── DATA EXCERPT ──

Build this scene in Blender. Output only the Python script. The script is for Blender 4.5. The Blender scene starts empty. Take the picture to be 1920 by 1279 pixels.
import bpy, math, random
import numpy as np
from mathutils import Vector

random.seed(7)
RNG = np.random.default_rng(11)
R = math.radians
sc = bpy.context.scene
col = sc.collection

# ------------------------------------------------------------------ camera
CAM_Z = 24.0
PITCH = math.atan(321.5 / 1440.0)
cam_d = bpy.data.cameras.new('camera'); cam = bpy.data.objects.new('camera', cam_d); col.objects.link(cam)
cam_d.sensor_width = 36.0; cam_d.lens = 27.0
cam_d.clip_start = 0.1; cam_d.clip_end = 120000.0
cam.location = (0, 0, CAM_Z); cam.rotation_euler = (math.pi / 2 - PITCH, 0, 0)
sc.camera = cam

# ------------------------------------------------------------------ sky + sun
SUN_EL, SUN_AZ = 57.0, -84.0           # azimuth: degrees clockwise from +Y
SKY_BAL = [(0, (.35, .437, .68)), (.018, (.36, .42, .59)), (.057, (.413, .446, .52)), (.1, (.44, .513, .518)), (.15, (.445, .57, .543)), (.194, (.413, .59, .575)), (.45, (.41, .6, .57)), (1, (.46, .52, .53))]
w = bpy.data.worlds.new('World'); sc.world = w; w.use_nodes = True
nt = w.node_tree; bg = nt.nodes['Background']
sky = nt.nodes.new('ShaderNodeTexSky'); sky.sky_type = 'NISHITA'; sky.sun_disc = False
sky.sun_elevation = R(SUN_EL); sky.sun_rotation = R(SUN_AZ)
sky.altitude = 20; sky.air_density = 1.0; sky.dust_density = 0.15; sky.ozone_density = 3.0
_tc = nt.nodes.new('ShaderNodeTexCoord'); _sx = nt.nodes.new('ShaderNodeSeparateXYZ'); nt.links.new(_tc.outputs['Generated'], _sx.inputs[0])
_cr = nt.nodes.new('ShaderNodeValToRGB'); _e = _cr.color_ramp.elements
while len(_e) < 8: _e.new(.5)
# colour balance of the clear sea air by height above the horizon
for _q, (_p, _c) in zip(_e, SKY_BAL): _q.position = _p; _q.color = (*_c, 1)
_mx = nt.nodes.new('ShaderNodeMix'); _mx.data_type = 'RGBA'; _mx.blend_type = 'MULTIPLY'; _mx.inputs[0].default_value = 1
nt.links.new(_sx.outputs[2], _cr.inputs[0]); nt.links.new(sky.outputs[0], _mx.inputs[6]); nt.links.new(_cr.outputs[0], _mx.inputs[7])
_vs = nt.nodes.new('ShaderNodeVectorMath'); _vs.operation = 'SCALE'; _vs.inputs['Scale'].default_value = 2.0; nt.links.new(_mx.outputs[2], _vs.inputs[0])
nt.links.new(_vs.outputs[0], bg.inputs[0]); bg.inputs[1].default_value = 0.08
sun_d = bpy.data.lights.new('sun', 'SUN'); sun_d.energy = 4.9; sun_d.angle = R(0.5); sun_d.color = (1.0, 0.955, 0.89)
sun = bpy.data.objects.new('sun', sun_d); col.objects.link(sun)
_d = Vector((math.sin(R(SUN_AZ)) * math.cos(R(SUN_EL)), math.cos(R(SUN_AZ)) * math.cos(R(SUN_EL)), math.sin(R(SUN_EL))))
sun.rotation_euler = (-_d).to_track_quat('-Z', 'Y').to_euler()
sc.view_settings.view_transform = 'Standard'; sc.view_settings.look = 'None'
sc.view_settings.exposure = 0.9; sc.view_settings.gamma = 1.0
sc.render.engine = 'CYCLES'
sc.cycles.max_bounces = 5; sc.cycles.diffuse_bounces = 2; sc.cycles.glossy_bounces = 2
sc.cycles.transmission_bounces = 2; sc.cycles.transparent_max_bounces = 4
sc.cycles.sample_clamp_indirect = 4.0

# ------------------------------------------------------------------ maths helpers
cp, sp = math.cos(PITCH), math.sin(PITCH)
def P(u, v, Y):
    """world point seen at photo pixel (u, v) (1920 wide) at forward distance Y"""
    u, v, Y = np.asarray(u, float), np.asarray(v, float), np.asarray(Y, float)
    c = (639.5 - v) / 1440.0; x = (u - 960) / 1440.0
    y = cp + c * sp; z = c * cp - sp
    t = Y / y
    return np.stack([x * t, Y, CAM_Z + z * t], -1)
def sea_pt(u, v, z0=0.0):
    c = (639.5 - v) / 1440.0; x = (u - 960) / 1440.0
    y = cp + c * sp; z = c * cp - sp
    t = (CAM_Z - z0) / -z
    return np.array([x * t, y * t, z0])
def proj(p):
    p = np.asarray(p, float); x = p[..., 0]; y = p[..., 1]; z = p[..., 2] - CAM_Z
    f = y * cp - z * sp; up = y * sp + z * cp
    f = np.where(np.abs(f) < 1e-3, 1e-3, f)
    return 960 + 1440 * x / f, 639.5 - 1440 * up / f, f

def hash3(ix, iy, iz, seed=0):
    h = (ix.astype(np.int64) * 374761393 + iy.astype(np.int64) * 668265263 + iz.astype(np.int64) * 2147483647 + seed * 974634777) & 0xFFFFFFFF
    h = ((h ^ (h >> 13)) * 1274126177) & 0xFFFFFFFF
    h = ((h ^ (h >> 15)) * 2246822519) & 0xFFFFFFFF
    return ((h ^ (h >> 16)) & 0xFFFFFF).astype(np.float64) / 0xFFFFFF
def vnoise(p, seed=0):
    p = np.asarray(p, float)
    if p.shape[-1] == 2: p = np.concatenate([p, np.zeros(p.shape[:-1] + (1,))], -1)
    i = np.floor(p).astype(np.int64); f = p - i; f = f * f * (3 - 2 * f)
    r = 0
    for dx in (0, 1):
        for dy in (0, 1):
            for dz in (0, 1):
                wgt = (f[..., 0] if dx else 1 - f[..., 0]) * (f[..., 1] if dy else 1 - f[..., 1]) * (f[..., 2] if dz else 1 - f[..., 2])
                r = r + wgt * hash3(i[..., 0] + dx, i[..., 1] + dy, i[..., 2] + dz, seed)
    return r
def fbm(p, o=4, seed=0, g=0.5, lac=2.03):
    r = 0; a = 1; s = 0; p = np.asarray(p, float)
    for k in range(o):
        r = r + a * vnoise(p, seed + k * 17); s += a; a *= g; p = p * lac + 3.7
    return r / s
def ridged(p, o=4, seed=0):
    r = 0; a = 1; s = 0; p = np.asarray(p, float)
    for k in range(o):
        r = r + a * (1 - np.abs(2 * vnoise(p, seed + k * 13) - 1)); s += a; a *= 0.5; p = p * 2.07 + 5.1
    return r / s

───

▶ _DO THIS_
Repeat, word for word, the lines from the opening of the material through the line containing "from mathutils import Vector".

▶ _RIGHT ANSWER_
Build this scene in Blender. Output only the Python script. The script is for Blender 4.5. The Blender scene starts empty. Take the picture to be 1920 by 1279 pixels.
import bpy, math, random
import numpy as np
from mathutils import Vector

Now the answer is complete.